C-R-E-P-U-S-C-L-E was the inspiration for Spelling Bee, but it didn't really exist in some fully digested form before becoming Spelling Bee. I'd still call Spelling Bee an original musical.
Begin at the beginning and go on till you come to the end: then stop.
Here is the explanation I got for Threepenny not being a musical...
Threepenny Opera is so far out of the "musical" mentality that even though it has 20+ songs in it, it is really a play with music. Like Brecht's "Mother Courage" and "Happy End", rather than a musical. The reason it never lasts long in New York is that people go to see it expecting a musical and instead get a bizarre montage of 1920's jazz, serious German musical composition, some strange, heavy comedy, and a lot of Brechtian lectures on morality and socialism. The music is like American jazz as seen through a funhouse mirror, which turns it short, tall, narrow, wide, but isn't the true image of its progenitor.
Again not my wording. The explanation from the person who told me.
My avatar is a reminder to myself. I need lots of reminders...
While I can see one's logic in feeling a play with music is different than a musical, I would strongly disagree in this instance--especially at 20+ songs.
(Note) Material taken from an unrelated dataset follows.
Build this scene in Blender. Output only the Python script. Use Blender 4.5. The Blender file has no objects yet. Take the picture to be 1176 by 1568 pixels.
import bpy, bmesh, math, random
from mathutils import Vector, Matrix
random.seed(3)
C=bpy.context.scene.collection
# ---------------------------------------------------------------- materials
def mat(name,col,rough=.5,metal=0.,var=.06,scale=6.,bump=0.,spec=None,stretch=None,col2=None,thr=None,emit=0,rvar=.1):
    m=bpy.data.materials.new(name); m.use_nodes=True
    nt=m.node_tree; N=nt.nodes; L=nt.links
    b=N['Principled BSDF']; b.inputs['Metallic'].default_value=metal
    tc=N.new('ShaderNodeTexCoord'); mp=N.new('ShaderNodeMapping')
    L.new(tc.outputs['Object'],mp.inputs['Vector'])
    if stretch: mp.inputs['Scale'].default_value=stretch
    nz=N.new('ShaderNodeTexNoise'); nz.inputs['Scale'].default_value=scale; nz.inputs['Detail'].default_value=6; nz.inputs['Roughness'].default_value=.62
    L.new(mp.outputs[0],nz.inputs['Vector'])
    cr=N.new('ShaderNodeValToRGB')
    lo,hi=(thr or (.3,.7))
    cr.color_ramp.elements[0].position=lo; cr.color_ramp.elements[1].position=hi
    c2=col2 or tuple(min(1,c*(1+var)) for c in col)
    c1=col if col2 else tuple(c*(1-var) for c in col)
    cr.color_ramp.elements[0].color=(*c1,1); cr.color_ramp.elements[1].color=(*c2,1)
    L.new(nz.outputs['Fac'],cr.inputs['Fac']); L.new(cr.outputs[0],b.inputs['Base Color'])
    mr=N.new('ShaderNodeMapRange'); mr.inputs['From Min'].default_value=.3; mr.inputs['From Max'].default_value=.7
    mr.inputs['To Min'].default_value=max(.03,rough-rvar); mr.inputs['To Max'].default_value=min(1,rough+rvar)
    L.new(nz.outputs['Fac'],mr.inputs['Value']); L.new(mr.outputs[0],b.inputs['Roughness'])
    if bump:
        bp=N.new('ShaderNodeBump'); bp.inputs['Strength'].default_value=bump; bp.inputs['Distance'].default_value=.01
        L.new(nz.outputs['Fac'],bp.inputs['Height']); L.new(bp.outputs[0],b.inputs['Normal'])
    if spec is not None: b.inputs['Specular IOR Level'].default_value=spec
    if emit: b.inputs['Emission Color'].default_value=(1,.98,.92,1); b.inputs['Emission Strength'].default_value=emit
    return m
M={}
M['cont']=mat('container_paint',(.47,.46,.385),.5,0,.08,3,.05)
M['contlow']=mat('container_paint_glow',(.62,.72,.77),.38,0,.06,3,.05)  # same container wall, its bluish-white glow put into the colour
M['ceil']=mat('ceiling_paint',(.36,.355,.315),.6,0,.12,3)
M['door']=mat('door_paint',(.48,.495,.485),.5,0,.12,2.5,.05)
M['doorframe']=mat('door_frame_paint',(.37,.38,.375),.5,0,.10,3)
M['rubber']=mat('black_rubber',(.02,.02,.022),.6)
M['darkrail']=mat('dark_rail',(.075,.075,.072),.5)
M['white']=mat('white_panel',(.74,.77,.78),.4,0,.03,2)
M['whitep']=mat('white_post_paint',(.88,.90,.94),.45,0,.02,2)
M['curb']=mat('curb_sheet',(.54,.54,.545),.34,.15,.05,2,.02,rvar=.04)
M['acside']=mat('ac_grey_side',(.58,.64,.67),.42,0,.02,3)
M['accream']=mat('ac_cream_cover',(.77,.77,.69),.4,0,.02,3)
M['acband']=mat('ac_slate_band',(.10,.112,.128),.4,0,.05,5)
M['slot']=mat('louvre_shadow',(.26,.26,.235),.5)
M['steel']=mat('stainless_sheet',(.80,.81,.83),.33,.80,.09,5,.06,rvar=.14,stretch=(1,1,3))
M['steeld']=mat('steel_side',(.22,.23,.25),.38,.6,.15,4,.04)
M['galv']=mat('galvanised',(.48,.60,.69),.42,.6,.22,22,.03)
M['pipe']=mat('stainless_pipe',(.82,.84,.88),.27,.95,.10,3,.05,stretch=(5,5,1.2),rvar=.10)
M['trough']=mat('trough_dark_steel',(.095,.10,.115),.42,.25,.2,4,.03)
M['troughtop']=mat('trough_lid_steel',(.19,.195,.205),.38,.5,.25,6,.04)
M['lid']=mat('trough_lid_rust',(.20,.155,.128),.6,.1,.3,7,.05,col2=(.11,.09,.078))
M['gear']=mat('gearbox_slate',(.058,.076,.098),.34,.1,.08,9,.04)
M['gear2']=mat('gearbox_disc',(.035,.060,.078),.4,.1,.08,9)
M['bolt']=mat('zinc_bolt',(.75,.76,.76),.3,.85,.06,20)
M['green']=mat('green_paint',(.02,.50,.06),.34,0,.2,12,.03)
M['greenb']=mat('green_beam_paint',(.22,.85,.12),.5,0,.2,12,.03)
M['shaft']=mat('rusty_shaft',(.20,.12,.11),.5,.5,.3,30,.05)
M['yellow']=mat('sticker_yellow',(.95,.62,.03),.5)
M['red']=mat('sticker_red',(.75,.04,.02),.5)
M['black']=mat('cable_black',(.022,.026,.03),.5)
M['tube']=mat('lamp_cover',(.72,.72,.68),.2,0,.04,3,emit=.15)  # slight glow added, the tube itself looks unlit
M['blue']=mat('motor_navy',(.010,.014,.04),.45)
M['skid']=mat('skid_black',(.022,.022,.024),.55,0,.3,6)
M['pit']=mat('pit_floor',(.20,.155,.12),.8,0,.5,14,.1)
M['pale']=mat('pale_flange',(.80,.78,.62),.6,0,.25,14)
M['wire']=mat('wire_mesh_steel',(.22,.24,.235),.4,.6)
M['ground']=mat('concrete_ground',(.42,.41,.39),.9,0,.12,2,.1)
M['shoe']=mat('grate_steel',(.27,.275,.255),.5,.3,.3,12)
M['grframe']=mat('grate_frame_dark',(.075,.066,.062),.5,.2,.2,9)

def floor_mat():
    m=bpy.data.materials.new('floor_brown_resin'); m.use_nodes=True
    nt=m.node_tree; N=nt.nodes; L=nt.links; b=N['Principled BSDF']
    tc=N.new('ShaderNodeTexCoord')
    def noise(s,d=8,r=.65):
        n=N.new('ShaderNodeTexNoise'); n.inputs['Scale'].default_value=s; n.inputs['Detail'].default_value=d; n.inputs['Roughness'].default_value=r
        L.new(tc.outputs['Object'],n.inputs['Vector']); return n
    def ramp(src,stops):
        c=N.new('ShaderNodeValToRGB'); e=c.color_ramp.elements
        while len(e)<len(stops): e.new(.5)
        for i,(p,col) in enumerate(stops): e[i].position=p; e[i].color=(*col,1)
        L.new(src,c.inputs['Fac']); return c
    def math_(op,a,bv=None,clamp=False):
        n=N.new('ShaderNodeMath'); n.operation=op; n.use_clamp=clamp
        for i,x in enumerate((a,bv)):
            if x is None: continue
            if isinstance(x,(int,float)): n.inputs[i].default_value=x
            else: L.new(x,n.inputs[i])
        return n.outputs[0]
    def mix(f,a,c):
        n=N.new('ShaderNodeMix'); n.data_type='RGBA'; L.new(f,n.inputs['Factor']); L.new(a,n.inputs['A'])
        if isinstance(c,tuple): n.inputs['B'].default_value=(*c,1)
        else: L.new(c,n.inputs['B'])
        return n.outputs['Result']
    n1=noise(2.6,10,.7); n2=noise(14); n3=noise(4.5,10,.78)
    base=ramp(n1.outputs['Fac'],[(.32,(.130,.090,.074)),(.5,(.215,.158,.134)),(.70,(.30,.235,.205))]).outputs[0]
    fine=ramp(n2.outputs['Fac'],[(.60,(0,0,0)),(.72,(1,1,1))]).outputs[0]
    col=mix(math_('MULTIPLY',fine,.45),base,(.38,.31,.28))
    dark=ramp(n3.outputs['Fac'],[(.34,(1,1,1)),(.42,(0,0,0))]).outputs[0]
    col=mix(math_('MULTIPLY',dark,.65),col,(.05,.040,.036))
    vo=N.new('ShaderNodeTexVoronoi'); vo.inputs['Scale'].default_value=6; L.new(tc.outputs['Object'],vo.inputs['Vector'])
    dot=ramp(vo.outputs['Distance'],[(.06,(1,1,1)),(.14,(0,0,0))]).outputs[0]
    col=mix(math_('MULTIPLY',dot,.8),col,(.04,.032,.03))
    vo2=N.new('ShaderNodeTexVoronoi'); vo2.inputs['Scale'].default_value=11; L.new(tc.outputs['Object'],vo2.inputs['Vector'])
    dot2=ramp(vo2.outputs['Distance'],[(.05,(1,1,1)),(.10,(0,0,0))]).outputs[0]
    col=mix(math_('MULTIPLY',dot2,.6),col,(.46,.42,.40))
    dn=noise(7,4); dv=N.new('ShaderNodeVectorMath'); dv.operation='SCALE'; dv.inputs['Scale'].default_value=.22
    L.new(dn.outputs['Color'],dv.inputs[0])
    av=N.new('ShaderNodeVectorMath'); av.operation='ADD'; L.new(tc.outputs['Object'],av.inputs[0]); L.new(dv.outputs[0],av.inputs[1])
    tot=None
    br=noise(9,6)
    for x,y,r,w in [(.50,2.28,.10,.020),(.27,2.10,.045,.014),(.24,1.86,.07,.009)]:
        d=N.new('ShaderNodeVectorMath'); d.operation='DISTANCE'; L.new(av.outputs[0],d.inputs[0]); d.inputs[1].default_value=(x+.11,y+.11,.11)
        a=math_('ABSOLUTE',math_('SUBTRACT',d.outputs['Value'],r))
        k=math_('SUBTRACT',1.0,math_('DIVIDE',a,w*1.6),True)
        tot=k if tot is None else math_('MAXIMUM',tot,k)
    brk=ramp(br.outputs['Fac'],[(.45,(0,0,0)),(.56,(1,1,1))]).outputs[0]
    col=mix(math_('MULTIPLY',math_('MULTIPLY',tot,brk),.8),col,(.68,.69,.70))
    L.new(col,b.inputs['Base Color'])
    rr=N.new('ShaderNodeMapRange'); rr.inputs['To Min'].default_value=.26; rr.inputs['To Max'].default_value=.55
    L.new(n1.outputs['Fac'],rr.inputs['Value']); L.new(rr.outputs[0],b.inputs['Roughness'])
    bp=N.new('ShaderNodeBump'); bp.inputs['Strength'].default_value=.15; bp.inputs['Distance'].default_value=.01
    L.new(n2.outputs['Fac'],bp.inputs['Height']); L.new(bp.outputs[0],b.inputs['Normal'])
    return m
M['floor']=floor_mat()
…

And, this could be a segue to a discussion about where are the lines between play and musical and opera. To, me it's all theatre and the lines can be blurred, though it's easier to delineate that if the cast is constantly singing, you have music theatre.
So, how does that same person explain the show's six year run at the Theatre de Lys, if it "never lasts long in New York"?
For all intents and purposes though, and with the Tony Awards themselves as a precedent setter, Threepenny Opera is a musical. (Lotte Lenya actually won a Tony for that Off-Broadway production. Raul Julia and Ellen Greene were nominated for Best Actor and Best Actress in a MUSICAL for the 1977 revival, etc.).
Begin at the beginning and go on till you come to the end: then stop.
and Georgia Brown was nominated for Best Actress in a Musical for the 1990 revival
"What a story........ everything but the bloodhounds snappin' at her rear end." -- Birdie
[http://margochanning.broadwayworld.com/]
"The Devil Be Hittin' Me" -- Whitney
I don't know, I've always understood THREEPENNY to be a work of musical theatre (a large inclusive term) -- you can call it a play with music, or maybe a "songspiel" if you like (I wouldn't call it an opera, though), but it still comes under the umbrella of musical theatre.
Certainly for the purposes of Broadway and the Tonys it's always been categorized as a musical, not a play.
"What a story........ everything but the bloodhounds snappin' at her rear end." -- Birdie
[http://margochanning.broadwayworld.com/]
"The Devil Be Hittin' Me" -- Whitney
Bells are Ringing Allegro No Strings A Chorus Line Follies Company Urinetown Steel Pier
And that's about of the completely original shows I can think of.
But in keeping with this season, it looks pretty good! I mean, we're getting shows with good reviews, a lot of new stuff. I'm exited!